Recostada en su memoria, a la hora de la siesta, los lazos de la carreta siguen dibujando rizos de raso, y que ahora se le enredan en la garganta anudando la tristeza de los que se quedan aquí y que quisieran caminar tras el simpecado buscando a lo lejos la corona real que nos guía hasta Ella. Es como dice la vieja sevillana, que el corazón a Huelva tras las carretas se le va, se le va, se le va....

Huelva, que ha dejado que con la hermandad se vayan todas las flores de sus jardines en los carros con flores de papel picado para ponerlas a las plantas de la Blanca Paloma, en su melancolía, se ha guardado para ella el luto glorioso de las flores moradas del jacarandá en el parque de la Esperanza; reanima el tono de sus mejillas con el rosa pálido de los castaños de Indias; pasea su tristeza por el mismo sendero orillado de acacias amarillas caídas en las aceras de la Avenida de Andalucía; se perfuma con el incipiente aroma de los magnolios en la Plaza de las Monjas; y se cubre con el destello intermitente del sol que se filtra entre las hojas de los plataneros de Pío XII, como si se pusiera un vestido de lunares dorados.

La magia de la luz que la caracteriza parece brillar con sordina; el aguaje del Odiel matiza sus reflejos y la blancura de las montañas de sal en la Caletilla  enmorenan de golpe en la despedida de la Real Hermandad del Rocío de Huelva.

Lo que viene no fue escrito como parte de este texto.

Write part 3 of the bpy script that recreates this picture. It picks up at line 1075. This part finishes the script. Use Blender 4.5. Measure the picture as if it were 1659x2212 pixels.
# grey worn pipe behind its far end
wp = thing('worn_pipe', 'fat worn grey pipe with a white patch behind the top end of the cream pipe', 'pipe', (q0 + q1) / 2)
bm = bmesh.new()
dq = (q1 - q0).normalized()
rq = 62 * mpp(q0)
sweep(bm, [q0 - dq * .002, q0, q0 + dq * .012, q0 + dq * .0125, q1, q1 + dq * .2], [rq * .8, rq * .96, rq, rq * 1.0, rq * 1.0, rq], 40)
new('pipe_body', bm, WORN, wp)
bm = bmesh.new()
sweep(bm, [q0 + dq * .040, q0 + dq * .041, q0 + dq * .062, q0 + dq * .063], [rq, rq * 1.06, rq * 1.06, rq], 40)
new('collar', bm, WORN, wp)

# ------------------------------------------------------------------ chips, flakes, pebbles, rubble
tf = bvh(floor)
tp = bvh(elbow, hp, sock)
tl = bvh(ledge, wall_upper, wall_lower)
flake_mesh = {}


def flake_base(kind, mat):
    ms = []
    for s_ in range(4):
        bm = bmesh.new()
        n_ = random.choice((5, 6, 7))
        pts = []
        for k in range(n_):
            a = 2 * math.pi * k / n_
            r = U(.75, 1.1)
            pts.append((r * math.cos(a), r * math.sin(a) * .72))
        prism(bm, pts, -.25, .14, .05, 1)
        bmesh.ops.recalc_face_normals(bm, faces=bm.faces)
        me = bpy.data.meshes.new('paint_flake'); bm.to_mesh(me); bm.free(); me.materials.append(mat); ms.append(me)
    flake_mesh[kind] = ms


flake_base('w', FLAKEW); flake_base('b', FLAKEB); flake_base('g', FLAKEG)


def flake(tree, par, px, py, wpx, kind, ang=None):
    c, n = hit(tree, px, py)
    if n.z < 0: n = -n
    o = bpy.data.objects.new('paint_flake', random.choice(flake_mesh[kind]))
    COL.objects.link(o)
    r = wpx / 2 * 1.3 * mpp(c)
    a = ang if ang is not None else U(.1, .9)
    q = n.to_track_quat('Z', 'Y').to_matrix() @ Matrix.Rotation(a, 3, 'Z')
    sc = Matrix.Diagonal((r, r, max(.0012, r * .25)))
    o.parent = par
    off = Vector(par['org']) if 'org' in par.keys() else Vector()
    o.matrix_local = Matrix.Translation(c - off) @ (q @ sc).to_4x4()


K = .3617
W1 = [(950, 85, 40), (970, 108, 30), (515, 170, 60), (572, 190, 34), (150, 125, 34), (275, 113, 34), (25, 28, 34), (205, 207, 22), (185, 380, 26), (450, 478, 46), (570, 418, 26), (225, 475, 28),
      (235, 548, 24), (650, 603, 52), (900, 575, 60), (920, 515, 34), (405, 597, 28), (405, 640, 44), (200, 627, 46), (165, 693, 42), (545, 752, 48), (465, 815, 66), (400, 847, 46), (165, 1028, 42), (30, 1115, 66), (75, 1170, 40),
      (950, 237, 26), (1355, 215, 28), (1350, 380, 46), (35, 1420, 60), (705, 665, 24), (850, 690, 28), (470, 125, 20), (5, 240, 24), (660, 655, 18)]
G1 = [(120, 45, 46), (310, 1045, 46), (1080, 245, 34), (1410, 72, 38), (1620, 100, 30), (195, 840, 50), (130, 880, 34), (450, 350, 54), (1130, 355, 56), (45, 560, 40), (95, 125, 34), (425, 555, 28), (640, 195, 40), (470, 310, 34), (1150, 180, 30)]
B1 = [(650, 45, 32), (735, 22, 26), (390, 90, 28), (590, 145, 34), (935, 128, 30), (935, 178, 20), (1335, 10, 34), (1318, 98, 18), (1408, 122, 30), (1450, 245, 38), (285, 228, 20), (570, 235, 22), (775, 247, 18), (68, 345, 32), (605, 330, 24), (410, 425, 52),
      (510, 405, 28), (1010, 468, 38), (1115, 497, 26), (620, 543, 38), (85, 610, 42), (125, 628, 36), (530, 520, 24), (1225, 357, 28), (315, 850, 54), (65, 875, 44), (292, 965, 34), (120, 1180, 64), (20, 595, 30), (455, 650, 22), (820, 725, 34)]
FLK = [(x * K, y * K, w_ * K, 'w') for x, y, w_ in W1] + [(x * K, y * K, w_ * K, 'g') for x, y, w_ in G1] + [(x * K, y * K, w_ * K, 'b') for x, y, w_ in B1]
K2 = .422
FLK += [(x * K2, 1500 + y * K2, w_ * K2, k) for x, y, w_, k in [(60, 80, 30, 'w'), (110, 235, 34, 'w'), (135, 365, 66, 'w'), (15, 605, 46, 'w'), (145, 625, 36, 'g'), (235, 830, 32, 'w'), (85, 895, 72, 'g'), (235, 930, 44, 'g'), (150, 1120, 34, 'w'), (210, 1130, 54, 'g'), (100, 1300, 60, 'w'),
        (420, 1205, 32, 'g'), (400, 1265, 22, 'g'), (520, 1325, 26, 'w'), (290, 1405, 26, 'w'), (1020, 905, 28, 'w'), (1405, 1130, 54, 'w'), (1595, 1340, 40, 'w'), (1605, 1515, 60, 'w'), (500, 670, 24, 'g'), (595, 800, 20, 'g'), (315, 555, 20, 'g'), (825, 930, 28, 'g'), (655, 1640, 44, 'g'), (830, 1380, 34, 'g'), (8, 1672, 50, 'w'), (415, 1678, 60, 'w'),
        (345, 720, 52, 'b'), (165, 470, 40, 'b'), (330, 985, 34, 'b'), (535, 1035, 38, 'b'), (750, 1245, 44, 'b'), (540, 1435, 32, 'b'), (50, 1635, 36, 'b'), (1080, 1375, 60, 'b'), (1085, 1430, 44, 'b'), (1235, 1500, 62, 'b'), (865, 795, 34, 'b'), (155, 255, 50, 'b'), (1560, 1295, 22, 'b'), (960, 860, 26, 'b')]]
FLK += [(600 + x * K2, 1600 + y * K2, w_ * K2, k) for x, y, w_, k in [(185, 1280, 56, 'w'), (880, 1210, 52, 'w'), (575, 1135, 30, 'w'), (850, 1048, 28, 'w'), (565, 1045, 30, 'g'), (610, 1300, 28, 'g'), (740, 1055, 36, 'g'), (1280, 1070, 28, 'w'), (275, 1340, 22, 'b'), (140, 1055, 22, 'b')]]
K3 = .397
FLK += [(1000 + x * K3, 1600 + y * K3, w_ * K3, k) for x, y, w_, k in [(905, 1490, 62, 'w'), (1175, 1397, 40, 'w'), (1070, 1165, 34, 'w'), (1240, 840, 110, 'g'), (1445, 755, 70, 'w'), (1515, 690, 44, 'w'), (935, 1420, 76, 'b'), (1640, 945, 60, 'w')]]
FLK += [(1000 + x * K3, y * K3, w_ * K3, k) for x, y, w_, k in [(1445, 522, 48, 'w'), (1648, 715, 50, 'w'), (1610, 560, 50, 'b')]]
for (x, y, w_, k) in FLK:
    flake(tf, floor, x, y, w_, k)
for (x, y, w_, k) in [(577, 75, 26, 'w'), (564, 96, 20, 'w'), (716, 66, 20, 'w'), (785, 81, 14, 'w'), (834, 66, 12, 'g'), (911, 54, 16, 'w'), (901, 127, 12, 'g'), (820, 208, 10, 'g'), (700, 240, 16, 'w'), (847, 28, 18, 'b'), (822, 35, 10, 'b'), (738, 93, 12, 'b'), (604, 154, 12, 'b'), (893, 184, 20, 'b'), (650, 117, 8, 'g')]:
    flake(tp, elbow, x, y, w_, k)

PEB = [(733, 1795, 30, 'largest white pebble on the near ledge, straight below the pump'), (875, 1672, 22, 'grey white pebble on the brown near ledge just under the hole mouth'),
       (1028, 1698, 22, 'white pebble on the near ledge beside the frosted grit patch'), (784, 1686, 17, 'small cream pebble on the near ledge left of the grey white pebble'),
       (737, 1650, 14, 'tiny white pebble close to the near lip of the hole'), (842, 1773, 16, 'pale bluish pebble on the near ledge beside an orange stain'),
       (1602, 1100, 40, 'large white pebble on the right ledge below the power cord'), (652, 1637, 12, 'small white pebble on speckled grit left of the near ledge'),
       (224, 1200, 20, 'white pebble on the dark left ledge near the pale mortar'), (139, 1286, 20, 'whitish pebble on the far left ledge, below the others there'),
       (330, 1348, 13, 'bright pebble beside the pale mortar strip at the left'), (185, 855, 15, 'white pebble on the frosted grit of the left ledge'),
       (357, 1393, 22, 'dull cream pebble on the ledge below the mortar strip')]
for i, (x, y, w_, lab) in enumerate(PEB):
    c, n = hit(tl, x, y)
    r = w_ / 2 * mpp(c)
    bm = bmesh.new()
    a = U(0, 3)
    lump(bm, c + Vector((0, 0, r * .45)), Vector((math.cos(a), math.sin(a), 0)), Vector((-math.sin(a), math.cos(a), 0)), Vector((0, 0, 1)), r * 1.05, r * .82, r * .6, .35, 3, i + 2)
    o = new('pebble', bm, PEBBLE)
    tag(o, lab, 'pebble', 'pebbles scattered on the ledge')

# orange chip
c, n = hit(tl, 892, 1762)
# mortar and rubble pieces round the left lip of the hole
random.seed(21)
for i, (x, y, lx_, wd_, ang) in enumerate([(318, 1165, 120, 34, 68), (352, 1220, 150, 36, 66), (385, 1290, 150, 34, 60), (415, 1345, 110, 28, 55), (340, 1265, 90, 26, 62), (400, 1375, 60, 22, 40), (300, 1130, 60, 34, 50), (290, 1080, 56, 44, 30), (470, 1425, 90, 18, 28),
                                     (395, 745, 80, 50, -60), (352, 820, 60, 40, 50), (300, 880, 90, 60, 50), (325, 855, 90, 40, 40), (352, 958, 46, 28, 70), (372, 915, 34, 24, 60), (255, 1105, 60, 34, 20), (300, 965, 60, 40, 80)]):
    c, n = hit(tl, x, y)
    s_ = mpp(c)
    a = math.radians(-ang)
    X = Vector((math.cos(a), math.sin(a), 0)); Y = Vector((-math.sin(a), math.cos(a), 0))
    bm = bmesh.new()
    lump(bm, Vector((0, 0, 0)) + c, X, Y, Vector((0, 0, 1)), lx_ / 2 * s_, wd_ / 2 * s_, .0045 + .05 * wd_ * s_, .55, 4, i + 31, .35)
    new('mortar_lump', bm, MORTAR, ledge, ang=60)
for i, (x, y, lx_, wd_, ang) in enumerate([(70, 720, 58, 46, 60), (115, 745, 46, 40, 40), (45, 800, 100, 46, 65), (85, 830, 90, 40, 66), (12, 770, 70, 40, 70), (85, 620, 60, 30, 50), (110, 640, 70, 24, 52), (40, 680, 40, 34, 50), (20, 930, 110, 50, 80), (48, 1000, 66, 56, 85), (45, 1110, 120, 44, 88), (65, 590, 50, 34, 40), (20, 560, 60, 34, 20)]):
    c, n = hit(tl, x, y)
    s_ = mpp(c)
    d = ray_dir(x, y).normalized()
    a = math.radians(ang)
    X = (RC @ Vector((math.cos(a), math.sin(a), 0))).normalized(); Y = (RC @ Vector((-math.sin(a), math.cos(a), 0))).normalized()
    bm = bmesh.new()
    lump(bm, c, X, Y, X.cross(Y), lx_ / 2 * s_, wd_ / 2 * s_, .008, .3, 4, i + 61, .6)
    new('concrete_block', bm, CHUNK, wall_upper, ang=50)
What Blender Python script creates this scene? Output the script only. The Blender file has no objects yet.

No escarmienta con los años y siempre le pasa igual. No se acostumbra. A pesar de haber ensayado emociones, de haber estrenado el día anterior sus fervores rocieros con la partida de la Real Hermandad de Emigrantes, incluso así, siempre le coge por sorpresa y al ver marchar a su hermandad se le queda en los labios una sonrisa congelada, como de felicidad vivida, como de ausente tristeza.

Porque  de alguna manera Huelva, si pudiera, se echaría a los caminos siguiendo a su hermandad, hasta llegar a la marisma y poderse postrar con su gente ante la Virgen del Rocío, y esperar a la amanecida única de la mañana del lunes a que Almonte se la muestre y se pueda mirar en el espejo verde de su simpecado.


Solo entonces Huelva dejará de ser la ciudad ausente, sin pulso. La extraña ciudad aturdida.